Pink Floyd and Moody Blues Inspired Deep Purple in This Indirect Way, and Thank Goodness They Did

No matter who’s participating in a brainstorming session, not every idea that comes out of it will be a zinger. That’s why it’s a brain-storm and not brain-raindrop. Juggling multiple ideas at once helps sharpen the better candidates into a full-fledged plan—or, in more musical cases, a band name. Some of the most iconic bands of all time went through two, three, or even more name changes before settling on the moniker that would make them famous. British rockers Deep Purple are no exception to the rule.

Videos by American Songwriter

When the band’s founding members were coming up with a stage name, they kept their ideas straight by pinning them to the wall at Deeves Hall, the Hertfordshire house where the four musicians lived, wrote, and rehearsed. The bandmates would wake up and find someone had tacked up a new name, some of which included Sugarlump, Orpheus, Concrete God, and Roundabout—the last of which they briefly toured under.

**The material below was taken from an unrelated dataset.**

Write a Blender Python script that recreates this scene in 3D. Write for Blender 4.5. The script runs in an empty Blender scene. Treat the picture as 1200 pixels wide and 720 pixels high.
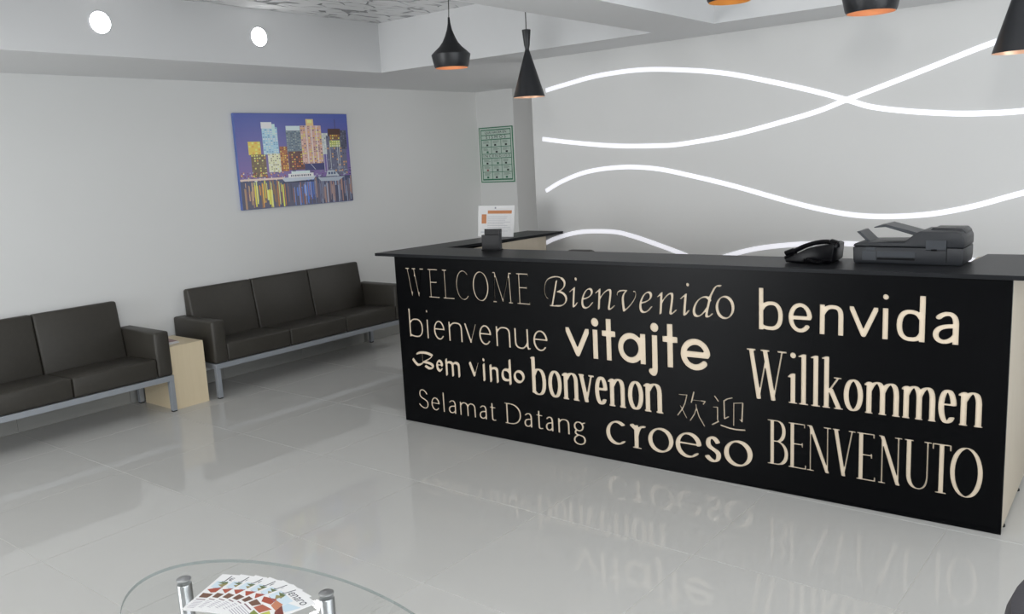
import bpy, bmesh, math, random
from mathutils import Vector, Matrix
from mathutils.geometry import delaunay_2d_cdt
random.seed(7)
SC = bpy.context.scene
COL = SC.collection
PI = math.pi

# ------------------------------------------------------------------ camera
cam_d = bpy.data.cameras.new('camera')
cam = bpy.data.objects.new('camera', cam_d)
COL.objects.link(cam)
cam_d.sensor_width = 36.0
cam_d.lens = 36.0 * 1005.0 / 1200.0
cam_d.clip_start = 0.05
RT = Vector((0.7829658592, 0.6200254716, -0.0503277044))
UP = Vector((-0.0670977944, 0.1646085194, 0.9840741442))
FW = Vector((-0.6184354043, 0.7671195799, -0.1704851925))
cam.matrix_world = Matrix((
    (RT.x, UP.x, -FW.x, 3.9056), (RT.y, UP.y, -FW.y, -3.7002), (RT.z, UP.z, -FW.z, 1.6257), (0, 0, 0, 1)))
SC.camera = cam

# ------------------------------------------------------------------ world, lights, exposure
world = bpy.data.worlds.new('world')
SC.world = world
world.use_nodes = True
bg = world.node_tree.nodes['Background']
bg.inputs[0].default_value = (0.80, 0.90, 1.0, 1)
bg.inputs[1].default_value = 1.2
SC.view_settings.view_transform = 'Standard'
SC.view_settings.look = 'None'
SC.view_settings.gamma = 1.0
SC.view_settings.exposure = 0.12


def area(name, loc, target, sx, sy, power, color=(1, 1, 1)):
    d = bpy.data.lights.new(name, 'AREA')
    d.shape = 'RECTANGLE'
    d.size, d.size_y = sx, sy
    d.energy = power
    d.color = color
    o = bpy.data.objects.new(name, d)
    COL.objects.link(o)
    o.location = loc
    o.rotation_euler = (Vector(target) - Vector(loc)).to_track_quat('-Z', 'Y').to_euler()
    return o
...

But of course, none of these would stick. As guitarist Ritchie Blackmore would later explain, the world had Pink Floyd, the Moody Blues, and his grandma to thank.

What Do You Get When You Combine Pink Floyd and Moody Blues? Deep Purple

In the earliest days of Deep Purple, the band held loosely to any one name. Their logic was that if they went on the road and didn’t perform well, they could adopt another moniker and get out from the memory of a bad show. The five-piece toured Denmark in the spring of 1968 as Roundabout. However, keyboardist Jon Lord would later say that Ritchie Blackmore was already telling reporters who asked that their name was Deep Purple. Unsurprisingly, Blackmore was the one who pinned that particular idea to the wall.

“I was thinking of Pink Floyd and the Moody Blues,” Blackmore explained in a 2025 interview with Shane McEachern (via MusicRadar). “There were all these colors. So, I thought, ‘Well, we should have a color.’ There was a piece of music that my grandmother used to play. ‘When the deep purple falls,’ blah, blah, blah, whatever it’s called.”

The song in question was “Deep Purple” by Nino Tempo and April Stevens, with the full line being, “When a deep purple falls over sleepy garden walls, and the stars begin to twinkle in the night / in the mist of memory, you wander back to me, breathing my name with a sigh.”

Thus, Deep Purple they came to be, adding to the colorful palette of late 1960s rock ‘n’ roll that included pinks, blues, and Cream. Thank goodness, too. “Concrete God” doesn’t roll off the tongue in quite the same way. “A bit radical,” Lord said of that one.